More About The Trustees of Reservations Statewide
The Trustees are 100,000 people like you, from every corner of Massachusetts, who share a deep set of similar values—a love of the land, the outdoors, and the distinctive charms of New England—and believe in celebrating and protecting them for ourselves and for future generations. Trustees’ volunteers, members, donors, staff, and governing board all “hold in trust,” and care for 102 special places called "reservations,” hence the name, The Trustees of Reservations.

Founded in 1891 by Charles Eliot, an open space visionary and protégé of the famous landscape architect Frederick Law Olmstead, The Trustees of Reservations are the nation's oldest statewide land conservation trust and nonprofit conservation organization. With 102 reservations—all open to the public—spanning 73 communities and 26,000 acres, Trustees properties are tremendously diverse. From mountains and hilltops, to open meadows, parks, working farms, stately homes and gardens, beautiful country inns, 70 miles of stunning coastline and beaches, and five National Historic Landmarks, Trustees properties offer something for everyone.

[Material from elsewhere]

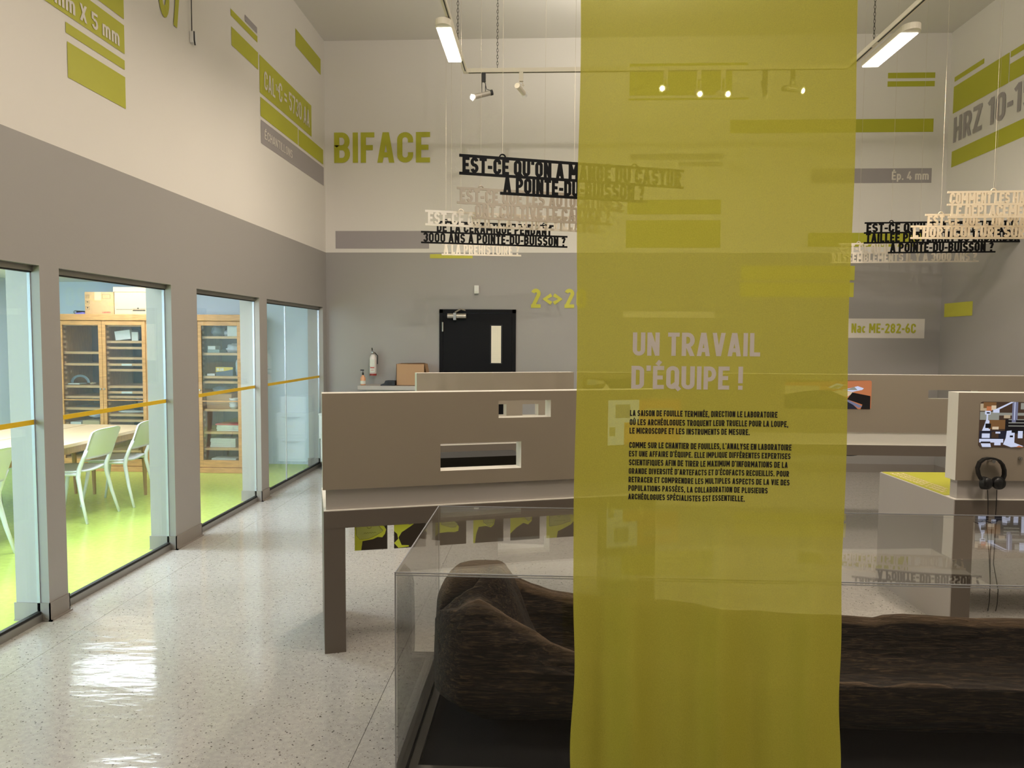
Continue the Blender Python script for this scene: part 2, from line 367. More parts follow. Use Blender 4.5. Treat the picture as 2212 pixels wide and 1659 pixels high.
# ------------------------------------------------------------ stroke lettering (condensed engineering style)
def arc(cx, cy, rx, ry, a0, a1, n=9):
    return [(cx+rx*math.cos(math.radians(a0+(a1-a0)*i/n)), cy+ry*math.sin(math.radians(a0+(a1-a0)*i/n))) for i in range(n+1)]
def glyph(ch, t):
    """-> width, [('P', closed, pts) | ('D', x0,y0,x1,y1)]"""
    a = t/2; acc = None
    A = {'É': ('E', 'a'), 'È': ('E', 'g'), 'Ê': ('E', 'c'), 'À': ('A', 'g'), 'Ù': ('U', 'g'), 'Î': ('I', 'c')}
    if ch in A: ch, acc = A[ch]
    W = {'I': t, 'L': .42, 'E': .44, 'F': .43, 'M': .66, 'A': .54, 'V': .54, 'T': .46, 'Y': .52, 'X': .52, "'": t, '’': t, '.': t, ',': t, '!': t,
         '-': .28, ' ': .17, 'm': .66, '1': .30, 'n': .42, 'c': .40, 'a': .42, 'p': .44, '=': .42, '<': .44, '>': .44, '?': .44}.get(ch, .50)
    w_ = W; X = w_-a; T = 1-a; B = a; R = (w_-t)/2; cx = w_/2; st = []
    P = lambda pts, closed=False: st.append(('P', closed, pts))
    D = lambda *q: st.append(('D',)+q)
    ry = (1-a-.5)/2
    if ch in 'OQ0':
        P(arc(cx, T-R, R, R, 0, 180)+arc(cx, B+R, R, R, 180, 360), True)
        if ch == 'Q': P([(cx+.02, .26), (w_+.02, -.04)])
    elif ch == 'C' or ch == 'G':
        P([(X, .66)]+arc(cx, T-R, R, R, 0, 180)+arc(cx, B+R, R, R, 180, 360)+[(X, .34 if ch == 'C' else .50)])
        if ch == 'G': P([(cx, .5), (w_, .5)])
    elif ch == 'U': P([(a, 1)]+arc(cx, B+R, R, R, 180, 360)+[(X, 1)])
    elif ch == 'D': P([(a, a), (a, T)]+arc(X-R*.9, T-R*.9, R*.9, R*.9, 90, 0)+arc(X-R*.9, B+R*.9, R*.9, R*.9, 0, -90), True)
    elif ch == 'B':
        h = .5; r = ry*.95
        P([(a, h), (a, T)]+arc(X-r*.8-.01, h+(T-h)/2, r*.8, (T-h)/2, 90, -90), True)
        P([(a, B), (a, h)]+arc(X-r*.8, B+(h-B)/2, r*.8, (h-B)/2, 90, -90), True)
    elif ch in 'PR':
        h = .44; r = (T-h)/2
        P([(a, h), (a, T)]+arc(X-r*.75, h+r, r*.75, r, 90, -90), True); P([(a, 0), (a, .6)])
        if ch == 'R': D(cx-.01, h, X, 0)
    elif ch == 'E': P([(w_, T), (a, T), (a, B), (w_, B)]); P([(a, .5), (w_-.05, .5)])
    elif ch == 'F': P([(w_, T), (a, T), (a, 0)]); P([(a, .5), (w_-.05, .5)])
    elif ch == 'L': P([(a, 1), (a, B), (w_, B)])
    elif ch == 'I': P([(cx, 0), (cx, 1)])
    elif ch == 'T': P([(0, T), (w_, T)]); P([(cx, 0), (cx, T)])
    elif ch == 'H': P([(a, 0), (a, 1)]); P([(X, 0), (X, 1)]); P([(a, .5), (X, .5)])
    elif ch == 'N': P([(a, 0), (a, 1)]); P([(X, 0), (X, 1)]); D(a, 1, X, 0)
    elif ch == 'M': P([(a, 0), (a, 1)]); P([(X, 0), (X, 1)]); D(a+.01, 1, cx, .28); D(X-.01, 1, cx, .28)
    elif ch == 'A': D(a*1.05, 0, cx-.015, 1); D(w_-a*1.05, 0, cx+.015, 1); P([(.14, .26), (w_-.14, .26)])
    elif ch == 'V': D(a*1.05, 1, cx-.01, 0); D(w_-a*1.05, 1, cx+.01, 0)
    elif ch == 'Y': D(a, 1, cx, .42); D(X, 1, cx, .42); P([(cx, 0), (cx, .5)])
    elif ch == 'X': D(a, 0, X, 1); D(a, 1, X, 0)
    elif ch == 'Z': P([(0, T), (w_, T)]); P([(0, B), (w_, B)]); D(a*1.2, t*.6, X-.01, 1-t*.6)
    elif ch == 'S': P(arc(cx, .5+ry, R, ry, 15, 270, 14)+arc(cx, .5-ry, R, ry, 90, -165, 14)[1:])
    elif ch == '3': P(arc(cx, .5+ry, R, ry, 165, -90, 14)); P(arc(cx, .5-ry, R, ry, 90, -165, 14))
    elif ch == '8': P(arc(cx, .5+ry, R*.92, ry, 0, 360, 18)[:-1], True); P(arc(cx, .5-ry, R, ry, 0, 360, 18)[:-1], True)
    elif ch == '2': P(arc(cx, T-R, R, R, 165, -25, 10)+[(a+.02, B+.02)]); P([(0, B), (w_, B)])
    elif ch == '5': P([(w_-.03, T), (a+.01, T), (a+.01, .56)]); P(arc(cx, .33, R, .33-a, 130, -160, 12))
    elif ch == '6': P(arc(cx, .31, R, .31-a, 0, 360, 16)[:-1], True); P([(a, .3), (a, .55), (cx+.06, 1)])
    elif ch == '7': P([(0, T), (w_, T)]); D(.17, 0, X, 1-t*.5)
    elif ch == '4': D(X-.12, 1, a, .3); P([(0, .24), (w_, .24)]); P([(X-.08, 0), (X-.08, .5)])
    elif ch == '1': P([(X, 0), (X, 1)]); P([(0, .80), (X, .95)])
    elif ch == 'm': P([(a, 0), (a, .72)]); P([(a, .5)]+arc(cx/2+a/2, .52, cx/2-a/2, .15, 180, 0, 6)+[(cx, 0)]); P([(cx, .5)]+arc(cx*1.5-a/2, .52, cx/2-a/2, .15, 180, 0, 6)+[(X, 0)])
    elif ch == 'n': P([(a, 0), (a, .72)]); P([(a, .5)]+arc(cx, .5, R, .17, 180, 0, 8)+[(X, 0)])
    elif ch == 'c': P(arc(cx, .36, R, .36-a, 45, 315, 14))
    elif ch == 'a': P(arc(cx-.01, .24, R, .24-a, 0, 360, 12)[:-1], True); P([(X, 0), (X, .5)]+arc(cx, .5, R, .17, 0, 150, 8))
    elif ch == 'p': P([(a, -.24), (a, .72)]); P(arc(cx, .36, R, .36-a, 0, 360, 14)[:-1], True)
    elif ch == '-': P([(0, .42), (w_, .42)])
    elif ch == '=': P([(0, .62), (w_, .62)]); P([(0, .34), (w_, .34)])
    elif ch == '<': P([(w_, .68), (a, .46), (w_, .24)])
    elif ch == '>': P([(0, .68), (X, .46), (0, .24)])
    elif ch in "'’": P([(cx, .78), (cx, 1.02)])
    elif ch == '.': P([(cx, 0), (cx, t)])
    elif ch == ',': P([(cx, -.1), (cx, t)])
    elif ch == '!': P([(cx, 0), (cx, t)]); P([(cx, t*1.6), (cx, 1)])
    elif ch == '?': P(arc(cx, T-R, R, R, 170, -30, 10)+[(cx, .40), (cx, t*1.7)]); P([(cx, 0), (cx, t)])
    if acc == 'a': P([(cx-.06, 1.04), (cx+.07, 1.22)])
    if acc == 'g': P([(cx+.06, 1.04), (cx-.07, 1.22)])
    if acc == 'c': P([(cx-.14, 1.04), (cx, 1.17), (cx+.14, 1.04)])
    return w_, st
def stroke_quads(st, t):
    """quads (4 points) for a stroke"""
    out = []
    if st[0] == 'D':
        _, x0, y0, x1, y1 = st; L = math.hypot(x1-x0, y1-y0); h = t/2*L/abs(y1-y0)
        out.append([(x0-h, y0), (x0+h, y0), (x1+h, y1), (x1-h, y1)])
        return out
    _, closed, p = st; n = len(p)
    def nrm(a, b):
        dx, dy = b[0]-a[0], b[1]-a[1]; L = math.hypot(dx, dy) or 1e-9; return (-dy/L, dx/L)
    off = []
    for i in range(n):
        if closed: n1 = nrm(p[i-1], p[i]); n2 = nrm(p[i], p[(i+1) % n])
        else:
            n1 = nrm(p[max(i-1, 0)], p[max(i, 1)]) if i else nrm(p[0], p[1])
            n2 = nrm(p[i], p[i+1]) if i < n-1 else n1
        mx, my = n1[0]+n2[0], n1[1]+n2[1]; L2 = mx*mx+my*my
        k = min(2/max(L2, 1e-6), 1.2) if L2 > 1e-6 else 0.5
        off.append((mx*k*t/2, my*k*t/2))
    m = n if closed else n-1
    for i in range(m):
        j = (i+1) % n; a, b = p[i], p[j]; oa, ob = off[i], off[j]
        out.append([(a[0]-oa[0], a[1]-oa[1]), (b[0]-ob[0], b[1]-ob[1]), (b[0]+ob[0], b[1]+ob[1]), (a[0]+oa[0], a[1]+oa[1])])
    return out
def text_quads(s, t, gap=0.11):
    x = 0; q = []
    for ch in s:
        w_, sts = glyph(ch, t)
        for st in sts:
            for quad in stroke_quads(st, t): q.append([(px+x, py) for px, py in quad])
        x += w_+gap
    return q, x-gap
def put_text(g, s, P0, ex, ez, cap, width, t=0.17, gap=0.11, depth=0, mi=None, warp=None):
    """write s at P0 (left end of baseline); ex, ez unit vectors; scaled to width x cap"""
    q, L = text_quads(s, t, gap); sx = width/L
    nv = ex.cross(ez)
    for kq, quad in enumerate(q):
        lift = nv*((kq*5 % 13)*0.00007)
        pts = [P0+lift+ex*(u*sx)+ez*(v*cap) for u, v in quad]
        if warp: pts = [warp(p) for p in pts]
        if not depth: g.add(pts, [(0, 1, 2, 3)], mi)
        else:
            b = [p-nv*depth for p in pts]
            g.add(pts+b, [(0, 1, 2, 3), (7, 6, 5, 4), (0, 4, 5, 1), (1, 5, 6, 2), (2, 6, 7, 3), (3, 7, 4, 0)], mi)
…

Some of The Trustees signature properties include: World’s End in Hingham, Crane Beach in Ipswich, The Inn at Castle Hill in Ipswich, Ward Reservation in North Andover, Appleton Farms in Ipswich, Long Hill in Beverly, Chesterfield Gorge in Chesterfield, Bartholomew’s Cobble in Sheffield, Monument Mountain in Great Barrington, The Inn at Field Farm in Williamstown, Notchview in Windsor, Naumkeag in Stockbridge, Cape Pogue Wildlife Refuge on Martha’s Vineyard, Coskata-Coatue (Great Point) on Nantucket, Tully Lake Campground in Royalston, and the gold, LEED-certified Green Doyle Center building in Leominster.

In addition to protecting and caring for its many properties, The Trustees also provide hundreds of year-round programs and events that inspire people of all ages to enjoy the outdoors, and appreciate the history, nature and culture of the Commonwealth. Most events are free-of-charge or heavily discounted for members.

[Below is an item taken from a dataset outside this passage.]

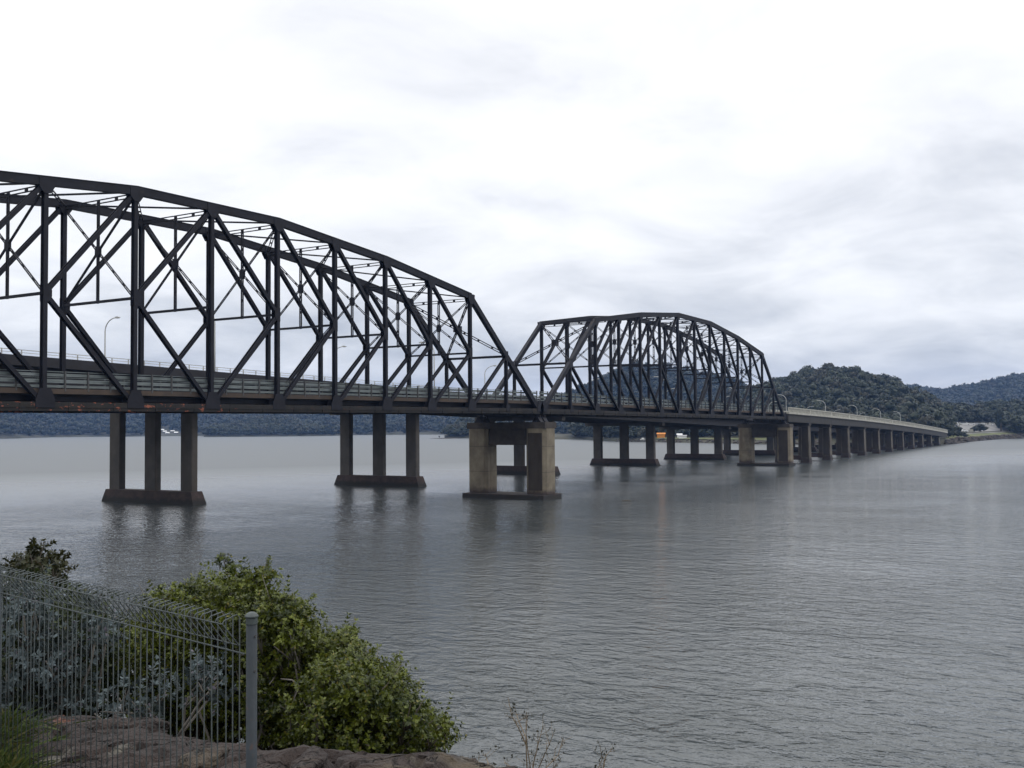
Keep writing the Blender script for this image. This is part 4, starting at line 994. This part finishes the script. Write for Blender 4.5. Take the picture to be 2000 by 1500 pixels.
CG = [(-60, 1105), (40, 1120), (110, 1150), (190, 1180), (260, 1215), (250, 1300), (260, 1420), (-60, 1430)]
lb = lobes_from(CG, 60, 7.8, 9.2, 0.22, 0.34, 4)
shrub('shrub', 'dark green shrub filling the space behind the left half of the fence', lb, pxp(60, 1620, 8.9), LEAF_MID, 0.040, 0.009, 200, 44)
lb = lobes_from(CG, 17, 7.2, 7.8, 0.10, 0.20, 14)
shrub('shrub', 'silvery grey-leaved shrub behind the left half of the fence', lb, pxp(90, 1600, 8.3), LEAF_GREY, 0.040, 0.009, 200, 4, twig=GREYTWIG)
CG2 = [(150, 1330), (260, 1320), (430, 1290), (470, 1330), (400, 1400), (300, 1440), (150, 1440)]
lb = lobes_from(CG2, 10, 7.0, 7.5, 0.09, 0.16, 5)
shrub('shrub', 'low bluish grey shrub at the foot of the tall green shrub', lb, pxp(280, 1560, 7.3), LEAF_GREY, 0.040, 0.009, 110, 5, twig=GREYTWIG)
CD = [(15, 1110), (28, 1082), (60, 1066), (70, 1052), (82, 1060), (95, 1078), (125, 1098), (135, 1125), (120, 1160), (10, 1160)]
lb = lobes_from(CD, 26, 12.5, 13.6, 0.12, 0.20, 6, 1.15) + [(pxp(67, 1072, 13), 0.05), (pxp(75, 1078, 13), 0.07)]
shrub('shrub', 'dark brown-green shrub top poking up over the left end of the fence', lb, pxp(70, 1330, 13), LEAF_DARK, 0.06, 0.016, 90, 6)

# crooked pale dead branch in front of the shrub
pts = [pxp(548, 1326, 7.5), pxp(570, 1328, 7.5), pxp(585, 1340, 7.5), pxp(578, 1356, 7.5), pxp(572, 1372, 7.5), pxp(580, 1386, 7.45), pxp(590, 1404, 7.45), pxp(597, 1422, 7.45), pxp(610, 1450, 7.5)]
o0 = pts[-1]; m_ = MB(); m_.tube([p_ - o0 for p_ in pts], [0.004, 0.006, 0.007, 0.006, 0.006, 0.007, 0.007, 0.008, 0.009], 7)
m_.tube([pts[4] - o0, pxp(560, 1396, 7.45) - o0, pxp(566, 1412, 7.45) - o0], [0.004, 0.003, 0.002], 5)
o = m_.build('dead_branch', GREYTWIG, smooth=True); o.location = o0; tag(o, 'crooked pale bare branch standing out against the shrub right of the post', 'branch')

# twiggy stems against the water
TWIG = mat('dry_stem', (0.16, 0.12, 0.075), 0.8); BUD = mat('dark_bud', (0.03, 0.03, 0.018), 0.7)
def twigs(stems, f_, label, seed, nb):
    r_ = np.random.default_rng(seed); base = pxp(stems[0][0][0], stems[0][0][1], f_); th = thing('dry_weed', base, label, 'weed', 'dry weeds at the bottom edge')
    m_ = MB(); L_ = MB(); k_ = 0
    for s_ in stems:
        p_ = [pxp(x, y, f_ + r_.normal(0, .03)) - base for x, y in s_]; m_.tube(p_, np.linspace(0.0042, 0.0016, len(p_)), 5)
        for i in range(1, len(p_)):
            for _ in range(nb):
                t_ = r_.random(); q = p_[i - 1] * (1 - t_) + p_[i] * t_; e_ = q + r_.normal(0, 0.028, 3) + [0, 0, 0.03]
                m_.tube([q, e_], [0.0014, 0.0009], 4)
                for _ in range(2):
                    e2 = e_ + r_.normal(0, 0.006, 3); d = r_.normal(0, 0.006, (2, 3)); L_.add([e2, e2 + d[0] + [0, 0, 0.006], e2 + [0, 0, 0.014] + d[0] * .3, e2 + d[1] + [0, 0, 0.006]], [(0, 1, 2, 3)])
    nb_ = m_.n; m_.add(np.concatenate(L_.v), L_.f); ob_ = m_.build('stems', TWIG, th); ob_.data.materials.append(BUD)
    for p_ in ob_.data.polygons:
        if p_.vertices[0] >= nb_: p_.material_index = 1
twigs([[(1036, 1640), (1036, 1500), (1030, 1460), (1027, 1425), (1030, 1400)], [(1038, 1560), (1042, 1490), (1052, 1450), (1060, 1420)], [(1030, 1520), (1027, 1440), (1012, 1405), (1008, 1392)],
       [(1040, 1560), (1052, 1500), (1072, 1455), (1080, 1436)], [(1040, 1540), (1066, 1500), (1090, 1475), (1100, 1441)], [(1034, 1540), (1000, 1500), (985, 1490)], [(1030, 1460), (1012, 1420), (1000, 1400), (992, 1362)], [(1040, 1520), (1076, 1510), (1088, 1490)]], 6.3, 'dry branching weed with dark buds standing against the water at the bottom edge', 1, 5)
twigs([[(1170, 1640), (1168, 1500), (1176, 1484), (1172, 1455)], [(1170, 1560), (1182, 1478), (1196, 1462)]], 6.3, 'small dry sprig right of the branching weed at the bottom edge', 2, 4)
twigs([[(958, 1640), (956, 1500), (950, 1480), (948, 1472)], [(958, 1600), (930, 1500), (922, 1484)]], 6.3, 'small dry sprig left of the branching weed near the red rock', 3, 3)

# grass tufts in the left corner
r_ = np.random.default_rng(31); V = []; n = 0
GR = foliage('grass_blades', (0.02, 0.035, 0.009), (0.07, 0.095, 0.02), trans=0.3, rough=0.6); T = []
for k_ in range(5200):
    if k_ < 2600: x, f_ = r_.normal(5, 28), r_.uniform(4.6, 5.4)
    elif k_ < 4200: x, f_ = r_.normal(60, 45), r_.uniform(4.0, 4.6)
    else: x, f_ = r_.normal(20, 40), r_.uniform(5.4, 6.2)
    q = pxp(x, 1450, f_); r0 = (q[:2] - CAM[:2]) @ Rh; z0 = CZ + gz(r0, f_)
    hgt = r_.uniform(0.03, 0.10) * (1.2 if x < 30 else 0.6); a = r_.uniform(0, 6.28); b_ = np.array([math.cos(a), math.sin(a), 0]) * 0.0035
    ln = r_.normal(0, 0.07, 3) * [1, 1, 0]; p0 = np.array([q[0], q[1], z0 - 0.01])
    V += [p0 - b_, p0 + b_, p0 + ln * 0.5 + b_ * .8 + [0, 0, hgt * .6], p0 + ln * 1.2 + [0, 0, hgt]]; t_ = r_.random(); T += [[t_, 1.0 if t_ > .85 else 0, 0]] * 4
tag(np_mesh('grass', np.array(V), np.arange(len(V)).reshape(-1, 4), GR, cols=np.array(T)), 'rough green grass tufts at the foot of the fence in the lower left corner', 'grass', kind='stuff')

# ------------------------------------------------------------------ hazy air
hz = bpy.data.materials.new('haze'); hz.use_nodes = True; t_ = hz.node_tree; t_.nodes.clear()
ho = t_.nodes.new('ShaderNodeOutputMaterial'); hv = t_.nodes.new('ShaderNodeVolumePrincipled'); hv.inputs['Color'].default_value = (0.30, 0.50, 0.95, 1)
hv.inputs['Density'].default_value = 0.000095; hv.inputs['Anisotropy'].default_value = 0.2
t_.links.new(hv.outputs[0], ho.inputs['Volume'])
try: hz.cycles.homogeneous_volume = True
except Exception: pass
mb = MB(); mb.box(-1300, 4600, -1300, 4600, -12, 220); tag(mb.build('haze', hz), 'thin bluish air over the river and the hills', 'haze', kind='stuff')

One of the largest non-profits in the state of Massachusetts, The Trustees employ 176 full-time, 22 regular part-time, and 350-400 seasonal staff with expertise in ecology, education, historic resources, land protection, conservation, land management, and planning. To find out how to apply for employment, request a speaker for an event, become an organizational partner, interview Trustees’ experts on important topics and issues, or become a member, please contact

The Trustees: Conservation Leaders and Partners
A leader in the conservation movement, The Trustees have both served as a model for other land trusts, nationally and internationally, and worked with hundreds of community partners to preserve open land and the character of local communities statewide. In addition to managing and caring for its 102 properties, The Trustees hold perpetual conservation restrictions on more than 16,000 acres—a total larger than any other conservation organization in Massachusetts—permanently protecting scenic and natural areas from development, and have worked with communities and other conservation partners to assist in the protection of another 16,000 acres around the state.